===== Records for the task =====

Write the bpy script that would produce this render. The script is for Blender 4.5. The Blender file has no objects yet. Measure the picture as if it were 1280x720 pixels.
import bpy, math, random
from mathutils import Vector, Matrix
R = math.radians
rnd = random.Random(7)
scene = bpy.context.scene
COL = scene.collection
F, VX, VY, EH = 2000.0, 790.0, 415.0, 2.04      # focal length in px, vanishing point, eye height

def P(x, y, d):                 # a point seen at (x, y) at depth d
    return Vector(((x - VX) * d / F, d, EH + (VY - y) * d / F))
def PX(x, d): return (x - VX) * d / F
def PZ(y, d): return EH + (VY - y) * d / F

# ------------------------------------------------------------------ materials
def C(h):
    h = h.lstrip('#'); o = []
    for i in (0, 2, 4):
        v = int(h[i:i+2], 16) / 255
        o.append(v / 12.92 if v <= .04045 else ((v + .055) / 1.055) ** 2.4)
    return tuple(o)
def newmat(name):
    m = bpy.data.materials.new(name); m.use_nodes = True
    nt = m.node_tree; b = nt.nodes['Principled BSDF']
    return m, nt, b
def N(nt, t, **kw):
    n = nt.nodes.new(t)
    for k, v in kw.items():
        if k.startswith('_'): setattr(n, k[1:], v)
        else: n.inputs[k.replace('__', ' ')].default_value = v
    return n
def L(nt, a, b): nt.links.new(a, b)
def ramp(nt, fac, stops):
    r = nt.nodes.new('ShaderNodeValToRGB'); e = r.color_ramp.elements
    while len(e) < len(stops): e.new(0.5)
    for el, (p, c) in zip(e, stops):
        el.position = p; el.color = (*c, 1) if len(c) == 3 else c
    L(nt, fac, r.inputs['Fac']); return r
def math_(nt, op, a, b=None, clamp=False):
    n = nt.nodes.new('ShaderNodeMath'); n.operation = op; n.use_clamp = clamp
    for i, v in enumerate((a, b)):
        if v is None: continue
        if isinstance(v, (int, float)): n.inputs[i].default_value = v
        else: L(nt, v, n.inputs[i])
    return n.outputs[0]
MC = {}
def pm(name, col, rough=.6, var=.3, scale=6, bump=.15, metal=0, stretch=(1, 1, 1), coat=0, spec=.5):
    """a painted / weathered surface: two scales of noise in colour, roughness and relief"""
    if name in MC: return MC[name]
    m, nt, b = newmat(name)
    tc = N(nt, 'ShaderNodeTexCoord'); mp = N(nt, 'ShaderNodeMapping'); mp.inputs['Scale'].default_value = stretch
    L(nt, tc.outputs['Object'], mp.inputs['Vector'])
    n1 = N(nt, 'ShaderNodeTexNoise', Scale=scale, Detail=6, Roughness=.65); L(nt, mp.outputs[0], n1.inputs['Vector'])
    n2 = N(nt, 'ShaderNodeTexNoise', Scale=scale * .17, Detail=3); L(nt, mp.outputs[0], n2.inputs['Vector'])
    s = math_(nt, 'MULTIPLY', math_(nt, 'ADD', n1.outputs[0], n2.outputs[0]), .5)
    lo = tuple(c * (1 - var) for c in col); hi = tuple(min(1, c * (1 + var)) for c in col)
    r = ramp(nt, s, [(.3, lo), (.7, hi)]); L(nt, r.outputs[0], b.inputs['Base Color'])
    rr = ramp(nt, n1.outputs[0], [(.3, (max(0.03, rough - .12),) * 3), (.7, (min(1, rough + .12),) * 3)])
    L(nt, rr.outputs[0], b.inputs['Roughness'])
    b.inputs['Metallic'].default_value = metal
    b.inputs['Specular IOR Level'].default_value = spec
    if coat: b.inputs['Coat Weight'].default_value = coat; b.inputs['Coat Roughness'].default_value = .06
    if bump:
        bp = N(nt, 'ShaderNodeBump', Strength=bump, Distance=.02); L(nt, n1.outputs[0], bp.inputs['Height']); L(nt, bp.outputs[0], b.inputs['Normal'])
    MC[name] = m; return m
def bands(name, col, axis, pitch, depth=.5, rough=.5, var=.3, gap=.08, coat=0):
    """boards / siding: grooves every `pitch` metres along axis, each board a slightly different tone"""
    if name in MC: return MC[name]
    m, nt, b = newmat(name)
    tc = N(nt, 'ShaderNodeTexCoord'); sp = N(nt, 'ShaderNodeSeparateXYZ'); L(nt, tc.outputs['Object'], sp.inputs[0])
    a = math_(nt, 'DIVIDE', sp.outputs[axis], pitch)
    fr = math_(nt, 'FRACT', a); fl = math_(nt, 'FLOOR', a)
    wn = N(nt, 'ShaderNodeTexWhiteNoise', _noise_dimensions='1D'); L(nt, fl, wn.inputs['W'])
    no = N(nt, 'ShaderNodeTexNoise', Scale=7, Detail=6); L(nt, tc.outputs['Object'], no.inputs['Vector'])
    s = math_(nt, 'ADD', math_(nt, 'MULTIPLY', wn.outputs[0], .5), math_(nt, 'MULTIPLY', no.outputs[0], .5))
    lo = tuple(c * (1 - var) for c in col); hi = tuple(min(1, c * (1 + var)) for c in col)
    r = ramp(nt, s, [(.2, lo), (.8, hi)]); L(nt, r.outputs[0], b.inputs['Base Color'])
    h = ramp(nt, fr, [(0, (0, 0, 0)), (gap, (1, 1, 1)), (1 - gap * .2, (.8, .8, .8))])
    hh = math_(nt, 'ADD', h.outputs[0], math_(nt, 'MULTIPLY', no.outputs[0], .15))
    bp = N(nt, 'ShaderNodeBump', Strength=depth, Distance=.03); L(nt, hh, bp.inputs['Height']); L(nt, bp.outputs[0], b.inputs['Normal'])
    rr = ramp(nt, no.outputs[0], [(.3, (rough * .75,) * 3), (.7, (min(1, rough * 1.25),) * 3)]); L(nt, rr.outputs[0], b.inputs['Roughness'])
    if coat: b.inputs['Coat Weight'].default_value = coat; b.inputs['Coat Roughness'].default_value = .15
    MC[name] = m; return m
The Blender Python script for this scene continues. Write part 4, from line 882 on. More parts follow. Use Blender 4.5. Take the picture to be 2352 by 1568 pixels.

=====

§ Stated exercise
Return the lines above precisely as they appear, beginning at the first line and ending at the line with "def PZ(y, d): return EH + (VY - y) * d / F", and nothing after it.

§ Expected answer
Write the bpy script that would produce this render. The script is for Blender 4.5. The Blender file has no objects yet. Measure the picture as if it were 1280x720 pixels.
import bpy, math, random
from mathutils import Vector, Matrix
R = math.radians
rnd = random.Random(7)
scene = bpy.context.scene
COL = scene.collection
F, VX, VY, EH = 2000.0, 790.0, 415.0, 2.04      # focal length in px, vanishing point, eye height

def P(x, y, d):                 # a point seen at (x, y) at depth d
    return Vector(((x - VX) * d / F, d, EH + (VY - y) * d / F))
def PX(x, d): return (x - VX) * d / F
def PZ(y, d): return EH + (VY - y) * d / F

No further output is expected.